La más reciente cinta del siempre irregular Ron Howard parece un despropósito absoluto: se trata de la historia real del Essex, un barco ballenero que en 1820 zarpó de Nantucket, Massachusetts, y que fue destruído por una gigantesca ballena blanca, dejando a la deriva y en pleno altamar a toda su tripulación. Este hecho es el que supuestamente inspiró a Herman Melville para escribir su obra maestra: Moby Dick.

¿Qué caso tiene filmar el hecho real cuando Howard bien podría filmar la leyenda -mucho más épica y culturalmente relevante- de Moby Dick? La respuesta pareciera darla el propio Howard al inicio del filme: esta historia es en realidad la de una rivalidad entre dos hombres.

Y es que Howard parece haber encontrado a últimas fechas un leitmotiv mediante el cual su cine se aleja del clásico espectáculo hollywoodesco edificante (Apollo 13, A Beautiful Mind, Cinderella Man) para mejor centrarse en historias sobre rivalidad masculina que terminan siendo mucho más honestas y definitivamente más interesantes. De hecho, sus mejores películas (aquellas que ni parecen dirigidas por ese Ron Howard tan complaciente al que estábamos acostumbrados) son precisamente filmes sobre un par de individuos que se enfrentan: Niki Lauda y James Hunt en la magnífica Rush (2013) o Richard Nixon y David Frost en la mejor cinta de su filmografía: Frost/Nixon (2008).
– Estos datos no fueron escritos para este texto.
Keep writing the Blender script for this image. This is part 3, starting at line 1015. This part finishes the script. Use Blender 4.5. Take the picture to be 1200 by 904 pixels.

Los rivales en este caso son un par de marineros, el experimentado, ambicioso y carismático primer oficial del Essex, Owen Chase (Chris Hemsworth) y aquel que a base de nepotismo le arrebataría la posición de capitán, el arrogante George Pollard (Benjamin Walker).

Así, quien busque en esta película el simbolismo, las alegorías, la obsesión y la épica del Moby Dick de Melville, saldrá terriblemente decepcionado.

Pero no hay que juzgar una película por lo que pudo o debió ser sino por lo que es. Estamos pues frente a una cinta de aventuras, filmada con gran destreza técnica, con efectos visuales por demás efectivos (aunque demasiado reconocibles por nuestros ya experimentados ojos en aquello de los efectos por computadora), en una estructura narrativa que nos remite un poco al Titanic de James Cameron: la historia es en realidad una serie de flashbacks que un avejentado y algo amargado tripulante del Essex, Thomas Nickerson (Brendan Gleeson), le narra a regañadientes (y previo pago) a un Herman Melville (interpretado por Ben Whishaw) en búsqueda de una historia para su nueva novela.

Howard describe con solvencia y cierta fascinación a la sociedad de Nantucket de 1820, donde la vida y destino de sus habitantes giraba alrededor de las ballenas,su caza y la posterior extracción de su aceite, único combustible que en ese entonces mantenía iluminadas ciudades enteras. El mar era una mina de oro, pero para extraer el preciado combustible había que luchar con bestias gigantes, las más grandes de todo el reino animal.

Ya experimentado en el uso de los efectos por computadora, Howard nos sitúa en la primera línea de esta extraordinaria embarcación para hacernos vivir el proceso de persecución y caza de los enormes cetáceos en una de las secuencias mejor logradas de toda la cinta, gracias a la magnífica fotografía de Anthony Dod Mantle y la edición precisa a cargo de Daniel P. Hanley.

Por supuesto, en algún punto la película de aventuras se transformará en una cinta de supervivencia, cuando el Essex tope de frente con la furia inclemente de la naturaleza en forma de una gigantesca ballena blanca; y  es aquí donde habría que reconocer cierta madurez en Ron Howard.  A diferencia de Ridley Scott y su pueril pero exitosa The Martian (por mencionar a otro náufrago reciente del cine), aquí no habrá gracejadas, aquí el peligro se siente, la desesperación se contagia, pero sobre todo, Howard se muestra consecuente y honesto: si bien al final no pierde oportunidad para mostrar cierta moraleja (el tan mentado “triunfo del espíritu humano”) al menos esto no sucede sin que haya sangre, muerte y sudor de por medio.

In the Heart of the Sea (terrible título que parece más de novela de Corín Tellado) es la menor de esta trilogía sobre masculinidades que se enfrentan, pero es también un entretenimiento efectivo, inteligente, emocionante y bien hecho, que demuestra a un Ron Howard menos complaciente, más consecuente con sus historias y en definitiva un mucho mejor cineasta que el que conocíamos de antaño. Vamos, ya hasta dirige mejores cintas que Ridley Scott.